Wir kennen den 718 bisher nur aus der Beifahrer-Perspektive, doch schon das passive Erleben macht Lust auf mehr. Porsche hat es nämlich erneut geschafft, die sehr gute Fahrdynamik noch einmal zu verbessern. Als Mittel zum Zweck dienen größere Bremsen, etwas breitere Hinterräder, die um zehn Prozent direktere Lenkung sowie eine neue Reifengeneration mit noch mehr Grip und Seitenführung. In Verbindung mit dem Sport-Chrono-Paket kann der Fahrer über einen Knubbel am Lenkrad zwischen vier Programmen wählen. Ein Druck auf den schwarzen Knopf in der Mitte schaltet alle Systeme für maximal zwanzig Sekunden auf Sport Plus. Nein, keine Overboost-Funktion, aber ein nettes Spielzeug für Gadget-Junkies.

Die Daten sprechen für die Vierzylinder

Nach 718, 356, 914 und 912 hat nun auch der Boxster einen Vierzylinder-Boxer unter der Haube. Der 2,0-Liter-Motor bringt es auf rund 300 PS und 360 Nm, das größere 2,5-Liter-Aggregat mobilisiert im S-Modell circa 340 PS und 400 Nm. Das reicht, um in 4,9 Sekunden aus dem Stand auf 100 km/h zu sprinten und mehr als 280 km/h schnell zu sein. Die kleinere Maschine klang auf der letzten Abnahmefahrt eine Spur kehliger und kerniger, hing schon bei 2000 Touren gierig am Gas und ergab sich erst bei 7500 Touren dem Begrenzer. Der 2,5-Liter-Treibsatz legt von 4000/min an deutlich zu, lässt sich noch schaltfauler bewegen und erinnert akustisch an die drei Tenöre.
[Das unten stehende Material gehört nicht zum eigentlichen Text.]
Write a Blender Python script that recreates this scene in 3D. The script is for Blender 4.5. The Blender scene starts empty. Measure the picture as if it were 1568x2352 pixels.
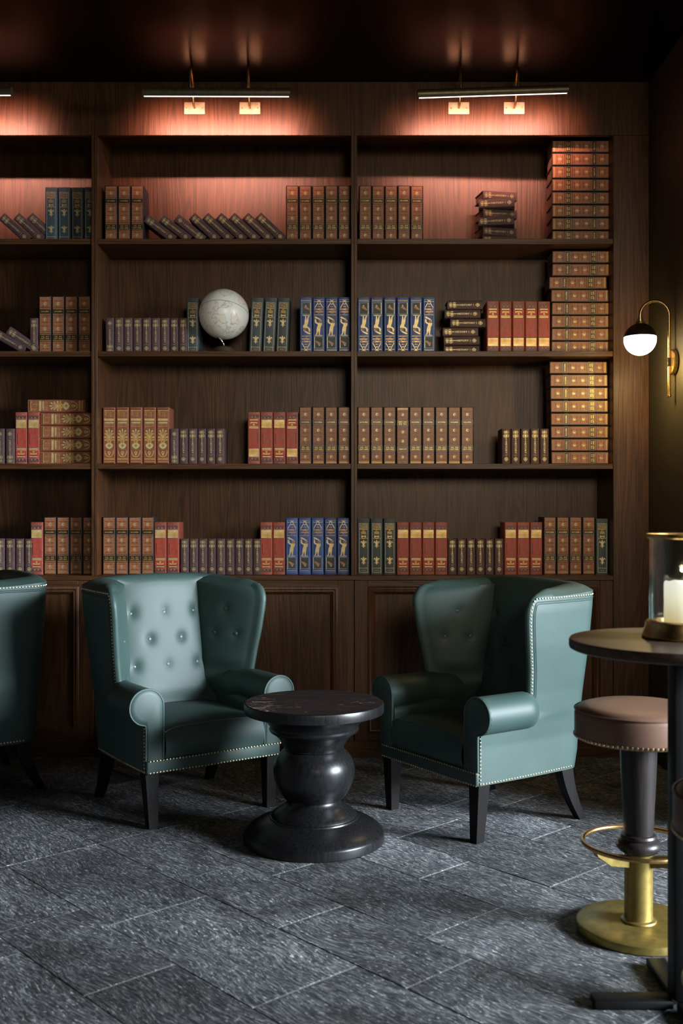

Kein Grund mehr also, dem Sauger nachzutrauern? Ja und Nein. Den Turbo-Höhenflug kann eigentlich nur die technische Evolution relativieren - zum Beispiel in Form einer Hybrid-Kombination aus billigem Sauger und kräftigem E-Motor. Was die Breitenwirkung angeht, ist der Lader bis auf weiteres das Maß der Dinge. Man muss trotzdem kein Nostalgiker sein, um sich statt dessen für einen gebrauchten 911 GTS oder für einen späten Boxster GTS zu entscheiden.